Asked why he feels so compelled to focus on lost causes and society’s ills, Boland explains, “Because we’ve talked about the rest of it. It’s almost out of obligation––and it’s an obligation that’s more intense because of the fact that nobody else is talking about it––some rock, rap, Americana, and folk does. But nobody is doing it the way we do it.”
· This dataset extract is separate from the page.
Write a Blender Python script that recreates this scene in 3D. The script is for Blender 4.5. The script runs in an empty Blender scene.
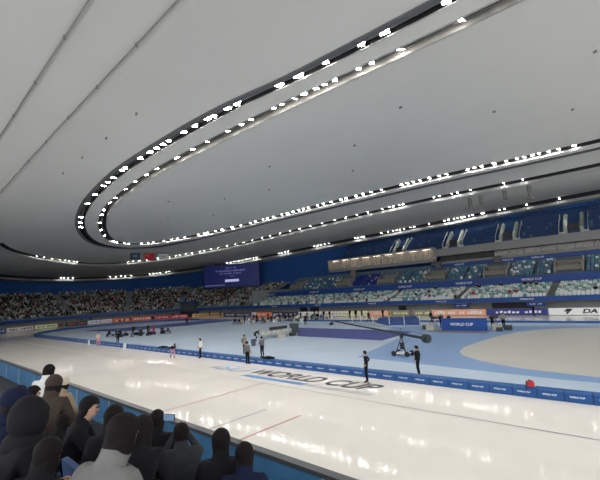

Boland just exited his 30s, but he seems older, based on his experiences. He’s lived through alcoholism, a should-have-killed-him car crash, a ruptured vocal chord, and other trials. He wears his hard-won wisdom easily, without ceremony or conceit, and has evolved naturally as a writer, becoming more and more comfortable with his knack for recognizing the universally significant––even divine––in the ordinary. “Holy Relic Sale” is a stunning example, and one of the songs that makes Boland most proud. “My wife’s got a pair of lucky blue socks,” he says. “One day, we just had an awesome day––everything went right. We got home, and she pulled the socks out of the dresser and said, ‘I thought I had these on all day.’ It’s the classic story of ‘it’s not the things.’ The things are there to remind you to concentrate on the positive facts of life. The little relics that we have are going to wear out or get lost, but the light and the energy are within you.”
On stage, Boland leads a raucous party. Off stage, he’s mellow and warm, often wryly philosophical. But no matter where he is, he’s always grateful. “You play the dimly lit honky tonks of the world and take the music to the people, several at a time,” he says. “Some shows are huge, some shows aren’t. You take the good and the bad and you go down the road. And you think, ‘Isn’t that what everybody’s going for?’ Well no, it’s not. But that’s what we look back on and always smile about––the shaky ground that we’ve always been on. The uncertainty of it all.”